Extract each line from the entries below that has the string "this" in it.
** Begin Listed entries **
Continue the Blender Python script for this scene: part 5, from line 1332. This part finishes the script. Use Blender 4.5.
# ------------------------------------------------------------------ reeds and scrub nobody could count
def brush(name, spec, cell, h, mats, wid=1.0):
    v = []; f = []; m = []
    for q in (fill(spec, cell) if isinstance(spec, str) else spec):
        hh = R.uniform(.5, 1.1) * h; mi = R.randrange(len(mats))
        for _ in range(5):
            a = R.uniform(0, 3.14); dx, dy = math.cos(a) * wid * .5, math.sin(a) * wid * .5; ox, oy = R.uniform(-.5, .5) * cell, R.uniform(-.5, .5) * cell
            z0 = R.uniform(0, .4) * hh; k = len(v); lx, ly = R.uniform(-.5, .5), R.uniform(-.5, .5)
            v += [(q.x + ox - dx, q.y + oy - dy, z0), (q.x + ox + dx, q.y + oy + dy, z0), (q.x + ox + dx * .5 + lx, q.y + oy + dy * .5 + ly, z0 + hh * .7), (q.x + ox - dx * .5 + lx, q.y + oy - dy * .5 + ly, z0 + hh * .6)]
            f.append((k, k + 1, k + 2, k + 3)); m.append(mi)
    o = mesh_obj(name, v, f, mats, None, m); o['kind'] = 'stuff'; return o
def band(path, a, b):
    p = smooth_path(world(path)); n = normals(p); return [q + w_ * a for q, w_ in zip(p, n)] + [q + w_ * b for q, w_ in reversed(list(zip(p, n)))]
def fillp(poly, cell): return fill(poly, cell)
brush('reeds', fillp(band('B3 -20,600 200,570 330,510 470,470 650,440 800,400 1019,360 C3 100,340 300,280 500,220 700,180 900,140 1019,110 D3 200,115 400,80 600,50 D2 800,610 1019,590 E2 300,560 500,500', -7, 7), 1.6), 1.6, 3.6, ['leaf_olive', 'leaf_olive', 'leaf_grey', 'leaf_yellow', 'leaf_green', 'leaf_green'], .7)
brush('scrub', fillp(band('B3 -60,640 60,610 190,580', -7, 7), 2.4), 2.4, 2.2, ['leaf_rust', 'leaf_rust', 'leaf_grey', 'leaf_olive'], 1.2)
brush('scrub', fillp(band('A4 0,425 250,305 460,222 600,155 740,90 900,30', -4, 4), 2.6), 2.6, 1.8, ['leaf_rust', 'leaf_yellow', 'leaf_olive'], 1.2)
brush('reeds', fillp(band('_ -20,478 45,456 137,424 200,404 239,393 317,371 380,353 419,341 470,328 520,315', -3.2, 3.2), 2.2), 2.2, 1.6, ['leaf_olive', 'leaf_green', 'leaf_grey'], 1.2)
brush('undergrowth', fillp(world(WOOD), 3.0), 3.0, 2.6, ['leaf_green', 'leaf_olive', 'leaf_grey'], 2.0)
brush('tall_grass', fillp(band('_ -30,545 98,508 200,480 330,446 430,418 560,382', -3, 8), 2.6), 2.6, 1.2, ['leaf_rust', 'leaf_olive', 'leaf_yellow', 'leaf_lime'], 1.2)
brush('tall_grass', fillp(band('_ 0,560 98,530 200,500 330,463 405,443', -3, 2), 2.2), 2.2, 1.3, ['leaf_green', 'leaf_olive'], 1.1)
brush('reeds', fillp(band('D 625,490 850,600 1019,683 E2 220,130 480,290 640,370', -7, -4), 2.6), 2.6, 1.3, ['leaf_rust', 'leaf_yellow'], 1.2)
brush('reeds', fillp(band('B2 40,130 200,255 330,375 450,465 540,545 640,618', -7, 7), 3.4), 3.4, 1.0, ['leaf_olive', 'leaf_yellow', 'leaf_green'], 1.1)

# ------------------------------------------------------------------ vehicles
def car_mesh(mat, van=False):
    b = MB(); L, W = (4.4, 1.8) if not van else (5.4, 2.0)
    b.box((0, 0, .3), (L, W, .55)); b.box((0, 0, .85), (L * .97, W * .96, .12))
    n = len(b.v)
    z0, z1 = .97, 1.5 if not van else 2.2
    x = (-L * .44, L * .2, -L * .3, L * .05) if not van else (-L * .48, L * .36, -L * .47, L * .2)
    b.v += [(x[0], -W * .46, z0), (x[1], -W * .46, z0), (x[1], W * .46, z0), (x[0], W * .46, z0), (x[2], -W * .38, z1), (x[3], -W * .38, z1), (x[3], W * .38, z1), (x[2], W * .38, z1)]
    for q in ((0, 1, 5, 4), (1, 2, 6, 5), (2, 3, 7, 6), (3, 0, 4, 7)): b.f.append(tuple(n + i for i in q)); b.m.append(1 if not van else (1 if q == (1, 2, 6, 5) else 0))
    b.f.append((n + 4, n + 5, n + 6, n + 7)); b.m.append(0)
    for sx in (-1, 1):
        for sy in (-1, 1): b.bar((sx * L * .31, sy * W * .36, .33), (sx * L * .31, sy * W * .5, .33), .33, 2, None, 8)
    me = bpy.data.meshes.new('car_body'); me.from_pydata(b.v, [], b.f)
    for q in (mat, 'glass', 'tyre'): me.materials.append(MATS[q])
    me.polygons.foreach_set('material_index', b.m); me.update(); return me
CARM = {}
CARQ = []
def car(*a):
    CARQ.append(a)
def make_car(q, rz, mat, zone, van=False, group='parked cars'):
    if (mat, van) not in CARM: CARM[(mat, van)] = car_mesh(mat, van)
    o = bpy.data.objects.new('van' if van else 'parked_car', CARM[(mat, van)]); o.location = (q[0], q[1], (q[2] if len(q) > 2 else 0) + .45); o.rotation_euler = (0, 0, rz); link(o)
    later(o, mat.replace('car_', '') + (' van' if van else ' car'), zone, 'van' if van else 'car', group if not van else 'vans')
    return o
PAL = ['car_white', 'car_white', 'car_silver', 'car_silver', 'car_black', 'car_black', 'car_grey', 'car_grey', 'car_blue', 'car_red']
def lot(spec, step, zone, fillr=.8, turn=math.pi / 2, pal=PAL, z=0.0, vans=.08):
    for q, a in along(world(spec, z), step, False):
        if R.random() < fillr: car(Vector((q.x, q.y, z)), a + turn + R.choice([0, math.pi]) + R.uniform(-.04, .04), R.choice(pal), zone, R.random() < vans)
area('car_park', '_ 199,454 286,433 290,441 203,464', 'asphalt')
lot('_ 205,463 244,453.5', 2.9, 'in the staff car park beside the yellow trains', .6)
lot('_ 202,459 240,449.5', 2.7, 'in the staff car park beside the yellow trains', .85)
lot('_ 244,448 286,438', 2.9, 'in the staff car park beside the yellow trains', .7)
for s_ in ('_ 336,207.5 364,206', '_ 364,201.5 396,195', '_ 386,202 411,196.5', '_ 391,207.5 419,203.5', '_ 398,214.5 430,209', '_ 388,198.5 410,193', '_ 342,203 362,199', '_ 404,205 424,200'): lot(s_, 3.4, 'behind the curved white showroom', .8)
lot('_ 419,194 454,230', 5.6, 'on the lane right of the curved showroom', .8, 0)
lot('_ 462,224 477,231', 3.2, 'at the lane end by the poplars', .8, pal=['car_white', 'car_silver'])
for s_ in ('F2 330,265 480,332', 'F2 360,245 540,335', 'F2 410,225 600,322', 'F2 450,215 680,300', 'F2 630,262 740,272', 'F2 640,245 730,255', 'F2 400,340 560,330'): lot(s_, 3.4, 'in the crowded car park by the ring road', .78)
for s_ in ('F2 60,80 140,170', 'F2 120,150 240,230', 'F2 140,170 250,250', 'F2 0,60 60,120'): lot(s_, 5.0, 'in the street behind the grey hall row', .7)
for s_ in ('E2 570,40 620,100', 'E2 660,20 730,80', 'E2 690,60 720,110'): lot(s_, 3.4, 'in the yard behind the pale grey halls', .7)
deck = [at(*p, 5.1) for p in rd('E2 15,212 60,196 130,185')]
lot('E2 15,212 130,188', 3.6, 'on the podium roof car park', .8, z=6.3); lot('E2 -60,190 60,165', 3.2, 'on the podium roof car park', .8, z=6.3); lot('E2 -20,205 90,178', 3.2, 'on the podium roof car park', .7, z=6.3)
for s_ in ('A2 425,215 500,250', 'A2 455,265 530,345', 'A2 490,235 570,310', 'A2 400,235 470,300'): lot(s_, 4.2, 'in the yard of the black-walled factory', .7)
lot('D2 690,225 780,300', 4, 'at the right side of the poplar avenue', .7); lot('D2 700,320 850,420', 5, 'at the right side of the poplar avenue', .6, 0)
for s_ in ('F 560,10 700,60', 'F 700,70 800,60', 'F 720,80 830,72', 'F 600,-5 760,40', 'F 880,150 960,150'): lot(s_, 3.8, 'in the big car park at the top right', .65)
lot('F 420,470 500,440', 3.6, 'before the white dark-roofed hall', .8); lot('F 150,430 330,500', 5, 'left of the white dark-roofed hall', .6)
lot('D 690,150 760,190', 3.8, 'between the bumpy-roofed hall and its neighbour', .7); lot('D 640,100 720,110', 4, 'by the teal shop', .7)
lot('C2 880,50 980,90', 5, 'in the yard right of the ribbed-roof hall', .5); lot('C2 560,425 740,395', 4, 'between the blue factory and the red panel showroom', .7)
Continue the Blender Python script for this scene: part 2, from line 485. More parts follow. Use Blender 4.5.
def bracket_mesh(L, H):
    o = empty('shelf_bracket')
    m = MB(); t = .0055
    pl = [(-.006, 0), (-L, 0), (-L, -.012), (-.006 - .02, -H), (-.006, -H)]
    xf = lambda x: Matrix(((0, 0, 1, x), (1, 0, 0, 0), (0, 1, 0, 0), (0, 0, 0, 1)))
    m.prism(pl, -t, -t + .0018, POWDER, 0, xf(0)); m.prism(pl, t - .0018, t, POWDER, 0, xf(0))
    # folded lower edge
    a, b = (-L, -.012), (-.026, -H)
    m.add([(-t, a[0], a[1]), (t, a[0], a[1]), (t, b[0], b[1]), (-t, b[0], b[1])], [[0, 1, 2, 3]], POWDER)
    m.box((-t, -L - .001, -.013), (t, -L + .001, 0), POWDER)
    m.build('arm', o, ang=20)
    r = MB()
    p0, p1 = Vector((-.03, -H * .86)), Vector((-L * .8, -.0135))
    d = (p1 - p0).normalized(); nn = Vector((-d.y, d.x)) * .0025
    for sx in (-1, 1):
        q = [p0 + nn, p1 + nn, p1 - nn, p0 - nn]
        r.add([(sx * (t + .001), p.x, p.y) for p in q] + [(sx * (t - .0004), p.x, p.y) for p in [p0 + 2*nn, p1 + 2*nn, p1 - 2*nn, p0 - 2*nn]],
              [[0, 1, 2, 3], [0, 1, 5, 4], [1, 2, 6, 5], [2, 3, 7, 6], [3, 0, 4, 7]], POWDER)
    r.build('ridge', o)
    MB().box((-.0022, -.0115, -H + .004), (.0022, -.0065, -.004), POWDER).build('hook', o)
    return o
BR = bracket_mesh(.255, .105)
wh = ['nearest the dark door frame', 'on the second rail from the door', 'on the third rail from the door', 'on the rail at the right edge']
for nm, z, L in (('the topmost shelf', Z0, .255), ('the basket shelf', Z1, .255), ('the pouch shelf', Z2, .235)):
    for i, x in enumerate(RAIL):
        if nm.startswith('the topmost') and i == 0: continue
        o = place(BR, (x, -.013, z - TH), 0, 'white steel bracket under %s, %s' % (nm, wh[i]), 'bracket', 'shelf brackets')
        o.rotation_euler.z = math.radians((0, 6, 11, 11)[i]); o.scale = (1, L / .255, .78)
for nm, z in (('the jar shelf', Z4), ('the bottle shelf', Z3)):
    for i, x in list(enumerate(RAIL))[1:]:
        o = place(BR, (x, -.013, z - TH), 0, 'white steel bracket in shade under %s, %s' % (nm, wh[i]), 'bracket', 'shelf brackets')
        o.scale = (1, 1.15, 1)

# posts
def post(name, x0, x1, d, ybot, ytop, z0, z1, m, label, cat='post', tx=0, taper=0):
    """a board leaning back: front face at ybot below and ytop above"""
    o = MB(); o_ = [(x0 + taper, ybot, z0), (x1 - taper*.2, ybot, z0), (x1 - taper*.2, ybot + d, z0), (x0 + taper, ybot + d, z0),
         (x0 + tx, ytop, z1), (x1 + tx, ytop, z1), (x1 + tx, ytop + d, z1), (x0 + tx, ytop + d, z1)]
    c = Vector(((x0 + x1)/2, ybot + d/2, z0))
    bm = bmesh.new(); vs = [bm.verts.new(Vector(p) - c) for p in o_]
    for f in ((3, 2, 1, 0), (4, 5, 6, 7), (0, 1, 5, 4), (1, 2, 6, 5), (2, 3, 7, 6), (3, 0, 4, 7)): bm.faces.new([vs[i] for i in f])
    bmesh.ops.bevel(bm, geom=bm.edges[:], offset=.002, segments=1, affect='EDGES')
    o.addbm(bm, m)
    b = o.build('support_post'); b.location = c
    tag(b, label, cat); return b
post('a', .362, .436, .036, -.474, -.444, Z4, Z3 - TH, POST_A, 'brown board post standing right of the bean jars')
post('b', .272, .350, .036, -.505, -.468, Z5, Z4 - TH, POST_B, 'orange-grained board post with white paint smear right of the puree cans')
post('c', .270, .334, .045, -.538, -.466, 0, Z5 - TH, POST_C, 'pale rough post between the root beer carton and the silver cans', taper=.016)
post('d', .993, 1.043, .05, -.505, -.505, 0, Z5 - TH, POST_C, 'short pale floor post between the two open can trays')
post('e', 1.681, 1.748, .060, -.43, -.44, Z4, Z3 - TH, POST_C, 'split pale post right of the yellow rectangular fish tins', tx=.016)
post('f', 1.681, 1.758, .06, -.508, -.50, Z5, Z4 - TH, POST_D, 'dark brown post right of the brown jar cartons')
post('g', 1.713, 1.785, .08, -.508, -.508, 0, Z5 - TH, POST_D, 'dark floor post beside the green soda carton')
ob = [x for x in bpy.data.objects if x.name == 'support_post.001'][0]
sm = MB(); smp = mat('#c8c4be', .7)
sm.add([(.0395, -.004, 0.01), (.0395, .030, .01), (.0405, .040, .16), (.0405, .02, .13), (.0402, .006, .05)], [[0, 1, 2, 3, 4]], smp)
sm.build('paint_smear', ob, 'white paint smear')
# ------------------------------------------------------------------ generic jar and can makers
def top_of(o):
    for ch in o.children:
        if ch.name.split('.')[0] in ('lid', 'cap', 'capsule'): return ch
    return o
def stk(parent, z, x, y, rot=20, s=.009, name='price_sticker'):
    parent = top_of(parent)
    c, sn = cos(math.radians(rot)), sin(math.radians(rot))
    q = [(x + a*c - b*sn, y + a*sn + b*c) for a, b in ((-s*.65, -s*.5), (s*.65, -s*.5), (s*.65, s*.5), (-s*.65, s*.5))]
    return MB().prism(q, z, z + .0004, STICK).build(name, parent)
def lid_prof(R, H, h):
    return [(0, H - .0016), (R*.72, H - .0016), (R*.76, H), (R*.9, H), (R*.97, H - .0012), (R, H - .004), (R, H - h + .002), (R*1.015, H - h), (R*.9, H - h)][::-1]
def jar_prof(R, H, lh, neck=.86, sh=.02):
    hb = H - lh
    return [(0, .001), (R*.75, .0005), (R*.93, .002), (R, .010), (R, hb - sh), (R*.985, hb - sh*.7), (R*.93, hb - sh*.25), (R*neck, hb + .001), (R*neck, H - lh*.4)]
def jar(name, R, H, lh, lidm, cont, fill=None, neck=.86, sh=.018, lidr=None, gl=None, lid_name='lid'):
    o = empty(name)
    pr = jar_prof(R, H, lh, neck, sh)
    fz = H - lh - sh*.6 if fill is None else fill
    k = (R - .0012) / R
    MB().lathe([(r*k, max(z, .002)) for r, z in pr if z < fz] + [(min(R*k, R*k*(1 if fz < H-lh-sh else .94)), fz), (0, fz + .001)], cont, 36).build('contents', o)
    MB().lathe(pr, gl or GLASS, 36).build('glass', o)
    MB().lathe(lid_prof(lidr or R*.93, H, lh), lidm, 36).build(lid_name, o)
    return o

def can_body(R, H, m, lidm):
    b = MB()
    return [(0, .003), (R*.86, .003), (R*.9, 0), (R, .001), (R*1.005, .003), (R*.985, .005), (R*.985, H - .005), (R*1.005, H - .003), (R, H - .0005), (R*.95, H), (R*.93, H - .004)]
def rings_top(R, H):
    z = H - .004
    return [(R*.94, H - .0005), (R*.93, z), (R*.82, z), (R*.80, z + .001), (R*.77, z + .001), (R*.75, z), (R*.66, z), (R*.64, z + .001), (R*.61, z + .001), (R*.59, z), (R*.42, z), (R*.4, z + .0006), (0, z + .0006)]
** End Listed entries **
*Expected output:*
Continue the Blender Python script for this scene: part 5, from line 1332. This part finishes the script. Use Blender 4.5.
Continue the Blender Python script for this scene: part 2, from line 485. More parts follow. Use Blender 4.5.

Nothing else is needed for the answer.